The amount of money athletes get immediately becomes a talking point across social media and on sports shows. Everyone assesses if someone got too much from a team or if the contract is a “steal” or “bargain.” And when players underperform, their contract usually always gets brought up in criticizing them. The same goes for if a player is outperforming their contract, too. But Dallas Mavericks superstar Kyrie Irving wonders if that information should be public at all.
“I find it very interesting that — of course people will know what CEOs of Fortune 500 companies make, they’ll know different avenues of 9-to-5 [jobs] in terms of the contract structure, but when it comes to sports, it’s like you know exactly the pay scale, the details of it, and then it gets discussed as though there isn’t any real live consequences to that,” Irving said on his Twitch livestream. “I wonder if people know how much that puts a target on someone’s life. It helps the overall growth of the sport, the sexiness of it, like, ‘Oh guess what Kai or so-and-so is making this, record-breaking historic numbers’…but I look at it as, is it too much information at some point though?”
Irving continued.
“Because when does it become comfortable for me? If you know exactly what I’m making, there’s an awkwardness to that — I love the engagement when we see [Devin Booker] gets X amount of money, richest deal ever, but it gets framed as if it’s the richest deal ever but at the same time, there is a bigger financial situation that’s going on.”
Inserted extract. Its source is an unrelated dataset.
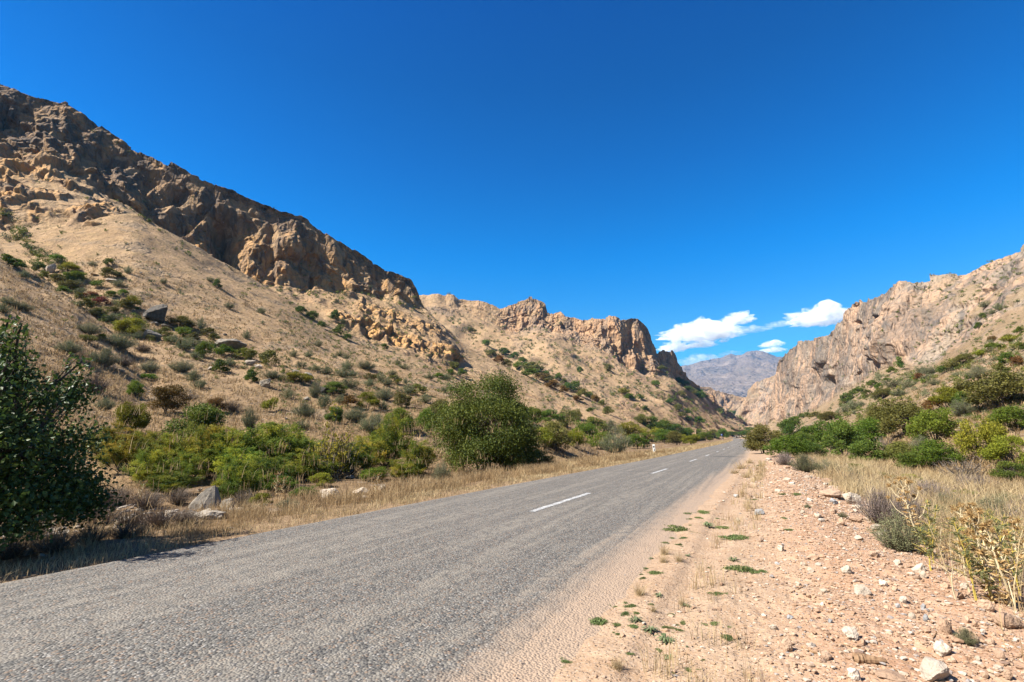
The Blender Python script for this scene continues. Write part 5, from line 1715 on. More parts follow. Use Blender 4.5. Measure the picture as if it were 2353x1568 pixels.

Knowing the financial side of the NBA used to be a niche topic that not many people understood or even took an interest in knowing. But in the last 10-15 years, understanding the ins and outs of the salary cap, knowing how much teams can afford and what deals players could get has become just as popular of a topic as just dreaming up where a player might sign. Now, we’ve got entire websites dedicated to breaking down every aspect of the salary cap, and there’s a genuine interest from fans to know that information. You could even argue that no other league’s fanbase is quite as invested in knowing salary cap information as NBA fans, for better or worse.
But with all that knowledge comes the criticism aimed at players, as Irving alluded to, or just the feeling of not wanting to divulge personal information like that.
“From a media standpoint sometimes it could get a little intrusive,” Irving said. “When people know what you make and then ask somebody like, ‘Hey I saw that you got this negotiating your contract, how did you get it done?’ It’s like, bro, that’s personal. That’s very personal. So then it could be extracted as though it’s something different. I’m not complaining here, these are just things I’ve learned to look at.”
An important distinction in this, though, is that teams don’t make player contracts public, neither does the NBA. In fact, announcing contract terms publicly is a violation of the league’s CBA, which prohibits teams, players, agents, the NBPA, and the NBA from publicly disclosing that information. Though given that agents sometimes will themselves announce what their clients contract is on social media, it’s clearly not enforced.
Putting that information out there has been a product of reporters getting information from agents or teams, who share the contract figures with the intention of making it public. So in some regard, players are involved in the process of the public knowing how much they get paid. And as much as it probably does feel like an invasion of privacy, it is an aspect that fans care about, which certainly comes with pros and cons.